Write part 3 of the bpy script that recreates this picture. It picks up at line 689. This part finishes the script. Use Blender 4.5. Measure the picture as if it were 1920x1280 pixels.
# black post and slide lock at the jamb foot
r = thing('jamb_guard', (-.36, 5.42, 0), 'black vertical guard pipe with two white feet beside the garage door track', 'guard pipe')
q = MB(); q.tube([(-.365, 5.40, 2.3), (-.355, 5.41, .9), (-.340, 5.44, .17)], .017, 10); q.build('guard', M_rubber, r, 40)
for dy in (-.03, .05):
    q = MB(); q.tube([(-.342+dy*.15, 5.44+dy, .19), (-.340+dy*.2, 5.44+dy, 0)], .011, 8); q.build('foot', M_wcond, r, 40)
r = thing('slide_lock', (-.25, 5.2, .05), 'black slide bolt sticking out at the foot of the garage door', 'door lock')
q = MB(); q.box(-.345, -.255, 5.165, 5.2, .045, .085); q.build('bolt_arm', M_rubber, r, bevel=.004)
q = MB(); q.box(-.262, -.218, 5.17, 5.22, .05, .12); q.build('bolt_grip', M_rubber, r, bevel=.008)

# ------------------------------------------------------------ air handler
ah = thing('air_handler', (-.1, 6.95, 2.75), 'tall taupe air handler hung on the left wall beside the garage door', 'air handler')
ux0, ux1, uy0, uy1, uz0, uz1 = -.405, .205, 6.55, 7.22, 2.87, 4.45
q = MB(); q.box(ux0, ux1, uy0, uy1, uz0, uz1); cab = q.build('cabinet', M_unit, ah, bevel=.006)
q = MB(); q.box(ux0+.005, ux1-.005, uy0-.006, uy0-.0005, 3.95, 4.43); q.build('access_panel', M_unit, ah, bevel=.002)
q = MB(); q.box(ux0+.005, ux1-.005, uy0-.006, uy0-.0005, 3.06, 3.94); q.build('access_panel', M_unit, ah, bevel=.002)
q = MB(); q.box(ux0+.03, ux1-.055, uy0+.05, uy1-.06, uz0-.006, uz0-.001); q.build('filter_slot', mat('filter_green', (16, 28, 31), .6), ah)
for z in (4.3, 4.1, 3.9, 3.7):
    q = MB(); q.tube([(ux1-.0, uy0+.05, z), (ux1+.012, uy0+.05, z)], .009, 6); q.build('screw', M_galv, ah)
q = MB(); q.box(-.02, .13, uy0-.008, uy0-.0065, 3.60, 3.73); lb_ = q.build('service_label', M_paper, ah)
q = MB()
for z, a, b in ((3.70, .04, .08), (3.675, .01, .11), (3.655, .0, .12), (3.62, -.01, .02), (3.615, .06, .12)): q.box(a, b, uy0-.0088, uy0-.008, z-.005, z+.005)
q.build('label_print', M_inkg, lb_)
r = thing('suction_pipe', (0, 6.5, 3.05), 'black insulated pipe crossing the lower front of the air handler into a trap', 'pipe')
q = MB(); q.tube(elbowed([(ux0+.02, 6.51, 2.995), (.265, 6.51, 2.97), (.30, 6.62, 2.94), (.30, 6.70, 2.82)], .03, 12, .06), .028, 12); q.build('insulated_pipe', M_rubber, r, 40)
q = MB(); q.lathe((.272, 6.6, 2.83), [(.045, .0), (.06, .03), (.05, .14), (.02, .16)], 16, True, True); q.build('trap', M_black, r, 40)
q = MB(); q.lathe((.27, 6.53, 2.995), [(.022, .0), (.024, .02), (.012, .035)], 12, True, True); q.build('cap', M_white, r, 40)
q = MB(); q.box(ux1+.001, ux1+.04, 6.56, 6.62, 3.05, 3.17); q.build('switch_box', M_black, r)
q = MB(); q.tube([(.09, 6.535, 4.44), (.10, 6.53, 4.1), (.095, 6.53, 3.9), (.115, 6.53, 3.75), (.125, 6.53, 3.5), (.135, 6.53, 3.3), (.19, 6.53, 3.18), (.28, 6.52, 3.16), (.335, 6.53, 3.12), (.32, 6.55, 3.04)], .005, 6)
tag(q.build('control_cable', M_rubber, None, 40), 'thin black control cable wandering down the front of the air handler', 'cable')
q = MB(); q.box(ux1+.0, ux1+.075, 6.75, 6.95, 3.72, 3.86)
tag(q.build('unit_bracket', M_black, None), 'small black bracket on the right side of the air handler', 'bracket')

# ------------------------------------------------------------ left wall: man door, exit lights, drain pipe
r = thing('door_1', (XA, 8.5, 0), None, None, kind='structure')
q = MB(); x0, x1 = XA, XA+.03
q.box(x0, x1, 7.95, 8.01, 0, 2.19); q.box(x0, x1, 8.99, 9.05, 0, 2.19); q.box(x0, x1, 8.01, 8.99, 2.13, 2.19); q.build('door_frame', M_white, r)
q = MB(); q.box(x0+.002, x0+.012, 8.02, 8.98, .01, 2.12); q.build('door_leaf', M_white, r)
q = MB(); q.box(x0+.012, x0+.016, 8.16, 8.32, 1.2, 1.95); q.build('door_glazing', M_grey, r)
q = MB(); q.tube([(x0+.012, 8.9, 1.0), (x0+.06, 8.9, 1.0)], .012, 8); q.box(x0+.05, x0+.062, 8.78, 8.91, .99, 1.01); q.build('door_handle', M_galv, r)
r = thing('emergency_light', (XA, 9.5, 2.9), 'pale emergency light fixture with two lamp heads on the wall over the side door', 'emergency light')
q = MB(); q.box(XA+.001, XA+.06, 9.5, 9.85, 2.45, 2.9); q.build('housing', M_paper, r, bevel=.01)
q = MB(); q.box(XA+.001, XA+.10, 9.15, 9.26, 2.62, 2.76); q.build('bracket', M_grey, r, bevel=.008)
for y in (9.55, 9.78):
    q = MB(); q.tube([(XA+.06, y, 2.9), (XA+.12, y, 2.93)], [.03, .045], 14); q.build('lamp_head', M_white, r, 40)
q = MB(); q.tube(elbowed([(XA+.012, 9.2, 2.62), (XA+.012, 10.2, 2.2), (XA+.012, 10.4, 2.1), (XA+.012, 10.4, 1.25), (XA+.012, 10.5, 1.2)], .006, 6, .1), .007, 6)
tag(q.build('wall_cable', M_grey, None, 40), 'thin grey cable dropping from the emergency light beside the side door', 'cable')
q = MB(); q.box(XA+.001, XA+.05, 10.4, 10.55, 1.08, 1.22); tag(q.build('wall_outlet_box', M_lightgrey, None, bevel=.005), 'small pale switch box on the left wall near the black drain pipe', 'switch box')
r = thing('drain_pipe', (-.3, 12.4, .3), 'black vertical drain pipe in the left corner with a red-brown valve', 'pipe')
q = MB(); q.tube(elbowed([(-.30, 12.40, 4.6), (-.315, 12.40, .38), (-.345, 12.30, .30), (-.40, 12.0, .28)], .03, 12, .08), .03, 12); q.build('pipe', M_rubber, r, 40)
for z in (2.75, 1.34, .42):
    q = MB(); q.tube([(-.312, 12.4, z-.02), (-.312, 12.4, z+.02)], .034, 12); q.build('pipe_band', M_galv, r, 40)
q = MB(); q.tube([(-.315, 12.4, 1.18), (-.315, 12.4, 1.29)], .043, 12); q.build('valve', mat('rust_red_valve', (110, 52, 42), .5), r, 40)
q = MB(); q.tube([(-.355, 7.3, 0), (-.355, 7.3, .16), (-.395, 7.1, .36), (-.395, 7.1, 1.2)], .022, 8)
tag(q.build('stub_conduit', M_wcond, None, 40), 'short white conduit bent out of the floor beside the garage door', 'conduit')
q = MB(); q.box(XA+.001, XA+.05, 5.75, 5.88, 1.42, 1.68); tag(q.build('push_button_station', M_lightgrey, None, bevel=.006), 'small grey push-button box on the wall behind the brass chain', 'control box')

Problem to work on
Please write out exactly the lines from the start of the data through the line that contains "q = MB(); q.box(-.262, -.218, 5.17, 5.22, .05, .12);", both ends included, and nothing else.

Expected output
Write part 3 of the bpy script that recreates this picture. It picks up at line 689. This part finishes the script. Use Blender 4.5. Measure the picture as if it were 1920x1280 pixels.
# black post and slide lock at the jamb foot
r = thing('jamb_guard', (-.36, 5.42, 0), 'black vertical guard pipe with two white feet beside the garage door track', 'guard pipe')
q = MB(); q.tube([(-.365, 5.40, 2.3), (-.355, 5.41, .9), (-.340, 5.44, .17)], .017, 10); q.build('guard', M_rubber, r, 40)
for dy in (-.03, .05):
    q = MB(); q.tube([(-.342+dy*.15, 5.44+dy, .19), (-.340+dy*.2, 5.44+dy, 0)], .011, 8); q.build('foot', M_wcond, r, 40)
r = thing('slide_lock', (-.25, 5.2, .05), 'black slide bolt sticking out at the foot of the garage door', 'door lock')
q = MB(); q.box(-.345, -.255, 5.165, 5.2, .045, .085); q.build('bolt_arm', M_rubber, r, bevel=.004)
q = MB(); q.box(-.262, -.218, 5.17, 5.22, .05, .12); q.build('bolt_grip', M_rubber, r, bevel=.008)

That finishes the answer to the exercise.